Several things are important here that may not be immediately obvious: One is that savoring is about self-agency. It is about choosing to extend our positive feelings and well-being rather than letting those moments quickly pass away like a leaf blown by the wind. 

This means that instead of experiencing ourselves as people who may or may not stumble upon a moment of awe, wonder, or joy, we become people who are both on the lookout for such experiences — and give them legs. Cultivating savoring in the workplace helps leaders and teams catch, as it were, otherwise passing good moments and helps them become a bigger part of us. It puts the many benefits of awe and other positive experiences more in our control. 

Have you ever spent most of your day worrying? It turns out, 39% of the more than 145,000 people Gallup surveyed said they did — just the day before.

Second, we tend to have habits that either amplify or dampen the experience of savoring. Some of us, for example, have a habit of minimizing the positive emotions associated with positive experiences — quickly moving on to the next thing or adding what didn’t feel right — perhaps because someone else chided us for being too emotional, too Pollyanna-ish, or just plain too much. Others, in contrast, may embrace such experiences as we might a particularly delicious meal. We slow down and give it space to fill us up. 

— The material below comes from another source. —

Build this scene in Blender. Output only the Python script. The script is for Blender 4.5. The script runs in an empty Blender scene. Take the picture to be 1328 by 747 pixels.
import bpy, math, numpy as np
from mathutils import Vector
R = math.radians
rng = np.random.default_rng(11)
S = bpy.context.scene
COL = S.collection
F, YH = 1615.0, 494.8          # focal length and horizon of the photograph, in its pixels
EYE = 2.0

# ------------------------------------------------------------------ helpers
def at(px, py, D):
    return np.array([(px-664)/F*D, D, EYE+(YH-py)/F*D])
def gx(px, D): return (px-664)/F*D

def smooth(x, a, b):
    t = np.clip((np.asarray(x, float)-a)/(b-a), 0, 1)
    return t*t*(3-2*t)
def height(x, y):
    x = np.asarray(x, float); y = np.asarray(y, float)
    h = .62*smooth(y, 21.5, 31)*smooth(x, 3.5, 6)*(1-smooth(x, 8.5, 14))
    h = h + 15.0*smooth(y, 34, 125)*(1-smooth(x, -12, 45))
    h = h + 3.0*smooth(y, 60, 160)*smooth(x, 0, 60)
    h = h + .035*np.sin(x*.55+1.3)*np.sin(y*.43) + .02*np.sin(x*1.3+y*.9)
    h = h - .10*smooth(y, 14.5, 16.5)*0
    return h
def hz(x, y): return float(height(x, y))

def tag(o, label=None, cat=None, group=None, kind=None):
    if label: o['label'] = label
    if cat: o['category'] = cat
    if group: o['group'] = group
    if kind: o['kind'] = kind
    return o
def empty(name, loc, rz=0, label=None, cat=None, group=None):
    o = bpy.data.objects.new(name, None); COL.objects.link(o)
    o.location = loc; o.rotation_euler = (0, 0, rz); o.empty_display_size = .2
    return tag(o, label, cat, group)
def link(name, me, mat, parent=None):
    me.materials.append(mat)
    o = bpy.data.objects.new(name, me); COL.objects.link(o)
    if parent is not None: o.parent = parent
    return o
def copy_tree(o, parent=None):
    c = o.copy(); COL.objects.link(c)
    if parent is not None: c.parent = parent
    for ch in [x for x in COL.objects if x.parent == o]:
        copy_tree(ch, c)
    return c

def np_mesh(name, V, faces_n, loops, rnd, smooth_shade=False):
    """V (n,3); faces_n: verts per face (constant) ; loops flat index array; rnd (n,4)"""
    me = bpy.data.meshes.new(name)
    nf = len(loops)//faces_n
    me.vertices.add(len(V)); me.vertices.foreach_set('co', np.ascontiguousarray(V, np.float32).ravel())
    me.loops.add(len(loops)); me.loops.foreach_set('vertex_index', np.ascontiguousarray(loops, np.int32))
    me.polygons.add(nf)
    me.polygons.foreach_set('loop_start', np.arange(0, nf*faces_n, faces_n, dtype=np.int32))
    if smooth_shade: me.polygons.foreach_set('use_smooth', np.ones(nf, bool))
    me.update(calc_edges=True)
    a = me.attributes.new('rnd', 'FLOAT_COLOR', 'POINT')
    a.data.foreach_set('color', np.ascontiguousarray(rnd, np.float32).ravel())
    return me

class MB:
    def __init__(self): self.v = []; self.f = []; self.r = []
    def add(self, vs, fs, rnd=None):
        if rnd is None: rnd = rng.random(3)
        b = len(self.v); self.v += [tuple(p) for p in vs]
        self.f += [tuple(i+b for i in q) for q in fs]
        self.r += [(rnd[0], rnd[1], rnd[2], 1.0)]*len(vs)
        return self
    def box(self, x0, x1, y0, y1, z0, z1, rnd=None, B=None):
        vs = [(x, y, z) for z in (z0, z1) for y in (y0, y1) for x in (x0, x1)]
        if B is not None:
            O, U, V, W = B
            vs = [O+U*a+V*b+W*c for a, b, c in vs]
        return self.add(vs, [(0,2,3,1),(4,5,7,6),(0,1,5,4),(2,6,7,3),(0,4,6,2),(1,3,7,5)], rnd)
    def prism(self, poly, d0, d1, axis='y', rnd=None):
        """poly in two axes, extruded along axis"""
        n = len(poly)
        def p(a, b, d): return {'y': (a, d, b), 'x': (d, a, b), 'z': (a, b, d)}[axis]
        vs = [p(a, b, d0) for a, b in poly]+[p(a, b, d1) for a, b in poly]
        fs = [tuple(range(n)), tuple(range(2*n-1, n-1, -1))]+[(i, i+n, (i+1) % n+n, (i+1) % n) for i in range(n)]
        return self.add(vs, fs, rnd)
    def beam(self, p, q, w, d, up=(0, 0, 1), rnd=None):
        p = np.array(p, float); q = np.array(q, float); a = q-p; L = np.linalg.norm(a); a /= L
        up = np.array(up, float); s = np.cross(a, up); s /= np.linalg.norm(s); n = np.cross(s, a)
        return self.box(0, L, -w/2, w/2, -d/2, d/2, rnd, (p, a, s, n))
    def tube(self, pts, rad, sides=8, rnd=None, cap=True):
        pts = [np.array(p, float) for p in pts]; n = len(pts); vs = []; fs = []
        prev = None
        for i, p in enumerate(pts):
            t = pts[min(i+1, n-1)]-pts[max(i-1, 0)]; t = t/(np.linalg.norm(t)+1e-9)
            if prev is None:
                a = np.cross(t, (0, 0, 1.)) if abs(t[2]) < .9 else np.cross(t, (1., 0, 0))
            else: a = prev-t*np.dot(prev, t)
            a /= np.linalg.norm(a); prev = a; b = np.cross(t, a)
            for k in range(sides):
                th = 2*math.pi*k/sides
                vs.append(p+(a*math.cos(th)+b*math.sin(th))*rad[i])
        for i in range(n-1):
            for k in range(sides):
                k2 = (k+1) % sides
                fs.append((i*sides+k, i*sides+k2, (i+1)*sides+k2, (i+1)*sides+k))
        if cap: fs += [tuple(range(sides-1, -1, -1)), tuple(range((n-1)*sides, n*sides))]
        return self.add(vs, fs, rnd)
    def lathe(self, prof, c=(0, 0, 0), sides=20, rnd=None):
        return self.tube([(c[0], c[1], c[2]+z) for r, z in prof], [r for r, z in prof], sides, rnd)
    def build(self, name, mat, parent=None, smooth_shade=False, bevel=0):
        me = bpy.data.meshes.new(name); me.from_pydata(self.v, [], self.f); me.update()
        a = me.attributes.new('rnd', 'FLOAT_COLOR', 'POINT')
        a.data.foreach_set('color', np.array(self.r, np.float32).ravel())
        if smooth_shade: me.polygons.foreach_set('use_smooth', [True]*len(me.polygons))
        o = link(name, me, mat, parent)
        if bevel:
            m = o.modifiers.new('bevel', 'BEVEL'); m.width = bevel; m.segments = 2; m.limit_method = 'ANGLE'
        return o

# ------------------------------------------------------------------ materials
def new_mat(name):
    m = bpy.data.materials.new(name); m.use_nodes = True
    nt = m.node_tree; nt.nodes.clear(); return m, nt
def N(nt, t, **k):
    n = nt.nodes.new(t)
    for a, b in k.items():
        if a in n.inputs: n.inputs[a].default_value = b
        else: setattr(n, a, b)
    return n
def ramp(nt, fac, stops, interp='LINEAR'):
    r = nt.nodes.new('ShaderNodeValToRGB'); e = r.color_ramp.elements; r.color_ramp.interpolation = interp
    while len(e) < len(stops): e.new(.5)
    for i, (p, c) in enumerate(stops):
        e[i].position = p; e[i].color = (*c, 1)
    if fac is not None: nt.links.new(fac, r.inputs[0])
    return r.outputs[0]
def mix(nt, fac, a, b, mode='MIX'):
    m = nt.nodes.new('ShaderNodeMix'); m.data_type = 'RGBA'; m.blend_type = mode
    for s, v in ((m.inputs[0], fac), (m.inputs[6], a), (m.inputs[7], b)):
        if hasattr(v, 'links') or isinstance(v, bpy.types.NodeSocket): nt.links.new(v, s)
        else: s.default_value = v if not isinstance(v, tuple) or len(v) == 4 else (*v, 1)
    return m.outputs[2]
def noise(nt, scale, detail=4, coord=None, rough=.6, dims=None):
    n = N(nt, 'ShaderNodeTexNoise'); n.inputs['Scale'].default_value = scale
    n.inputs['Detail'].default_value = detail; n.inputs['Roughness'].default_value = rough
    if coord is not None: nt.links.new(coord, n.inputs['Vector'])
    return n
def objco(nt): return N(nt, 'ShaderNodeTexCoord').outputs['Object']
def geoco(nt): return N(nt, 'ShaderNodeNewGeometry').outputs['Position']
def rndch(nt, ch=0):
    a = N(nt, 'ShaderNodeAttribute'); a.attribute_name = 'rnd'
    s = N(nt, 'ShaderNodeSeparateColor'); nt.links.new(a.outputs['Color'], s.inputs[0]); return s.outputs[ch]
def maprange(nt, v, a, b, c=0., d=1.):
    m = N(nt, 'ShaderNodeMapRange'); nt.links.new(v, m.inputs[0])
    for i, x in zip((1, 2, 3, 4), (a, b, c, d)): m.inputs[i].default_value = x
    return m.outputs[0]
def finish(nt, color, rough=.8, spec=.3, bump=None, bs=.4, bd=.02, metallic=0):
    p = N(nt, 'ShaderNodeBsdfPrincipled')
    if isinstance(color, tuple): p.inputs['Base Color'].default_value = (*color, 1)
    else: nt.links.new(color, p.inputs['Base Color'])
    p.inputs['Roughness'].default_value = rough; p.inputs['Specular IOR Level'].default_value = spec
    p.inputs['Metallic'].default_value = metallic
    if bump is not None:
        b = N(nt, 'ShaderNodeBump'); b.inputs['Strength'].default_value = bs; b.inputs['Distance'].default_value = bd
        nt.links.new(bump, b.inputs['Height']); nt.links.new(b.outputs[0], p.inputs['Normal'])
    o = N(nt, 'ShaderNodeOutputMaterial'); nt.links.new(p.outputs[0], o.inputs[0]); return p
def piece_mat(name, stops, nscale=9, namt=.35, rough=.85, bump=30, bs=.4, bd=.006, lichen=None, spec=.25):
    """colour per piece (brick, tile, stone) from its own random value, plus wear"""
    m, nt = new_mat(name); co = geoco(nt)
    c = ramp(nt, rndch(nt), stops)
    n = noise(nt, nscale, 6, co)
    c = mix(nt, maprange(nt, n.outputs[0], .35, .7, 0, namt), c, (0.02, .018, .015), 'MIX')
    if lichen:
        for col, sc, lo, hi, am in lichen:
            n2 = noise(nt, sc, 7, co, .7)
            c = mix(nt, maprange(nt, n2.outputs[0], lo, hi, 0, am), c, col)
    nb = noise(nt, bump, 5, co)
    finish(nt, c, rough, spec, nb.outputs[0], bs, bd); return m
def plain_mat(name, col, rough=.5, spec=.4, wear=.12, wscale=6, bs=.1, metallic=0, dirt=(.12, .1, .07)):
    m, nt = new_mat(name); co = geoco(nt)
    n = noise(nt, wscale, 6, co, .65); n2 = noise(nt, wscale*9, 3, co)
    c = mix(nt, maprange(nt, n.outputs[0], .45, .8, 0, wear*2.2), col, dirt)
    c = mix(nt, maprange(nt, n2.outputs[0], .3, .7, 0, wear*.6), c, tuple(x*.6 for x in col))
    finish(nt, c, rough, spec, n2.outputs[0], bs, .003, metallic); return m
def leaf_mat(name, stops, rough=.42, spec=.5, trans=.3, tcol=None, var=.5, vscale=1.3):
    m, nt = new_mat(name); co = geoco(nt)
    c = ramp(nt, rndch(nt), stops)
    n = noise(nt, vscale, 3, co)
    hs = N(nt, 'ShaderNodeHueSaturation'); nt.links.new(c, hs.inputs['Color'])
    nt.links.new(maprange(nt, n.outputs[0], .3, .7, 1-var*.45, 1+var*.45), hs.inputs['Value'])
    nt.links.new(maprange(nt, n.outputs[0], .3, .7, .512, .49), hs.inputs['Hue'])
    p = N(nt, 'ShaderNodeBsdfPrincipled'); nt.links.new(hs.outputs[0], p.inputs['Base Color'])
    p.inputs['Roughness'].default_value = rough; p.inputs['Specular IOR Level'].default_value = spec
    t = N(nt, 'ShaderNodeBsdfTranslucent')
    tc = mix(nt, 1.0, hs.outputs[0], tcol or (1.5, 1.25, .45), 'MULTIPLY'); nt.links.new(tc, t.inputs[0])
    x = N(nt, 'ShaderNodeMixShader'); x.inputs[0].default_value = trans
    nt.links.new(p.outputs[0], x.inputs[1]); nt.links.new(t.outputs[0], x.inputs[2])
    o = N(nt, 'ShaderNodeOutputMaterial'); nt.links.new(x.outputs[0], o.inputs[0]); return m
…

Finally, the domain of things leaders and teams can savor, as suggested above, is not limited to those occasions of stumbling on a glorious sunset or winning a big new contract. Research shows that, even in hard times, people can reap the benefits of savoring experiences they had in the past or anticipate in the future. 

Savoring, in other words, doesn’t depend on the happenstance of external things. It rests with us to choose it as an orientation to leadership and to cultivate a culture that counterbalances the many stressors in today’s workplaces, both those arising at work and those brought into the office. 

Ultimately, it is developing practices that help people stop getting caught up in so much unproductive, unhealthy, and disempowering time spent in worry and, instead, reconnect with the wonder of what is good as a wiser, healthier, and more effective orientation to our uncertain times.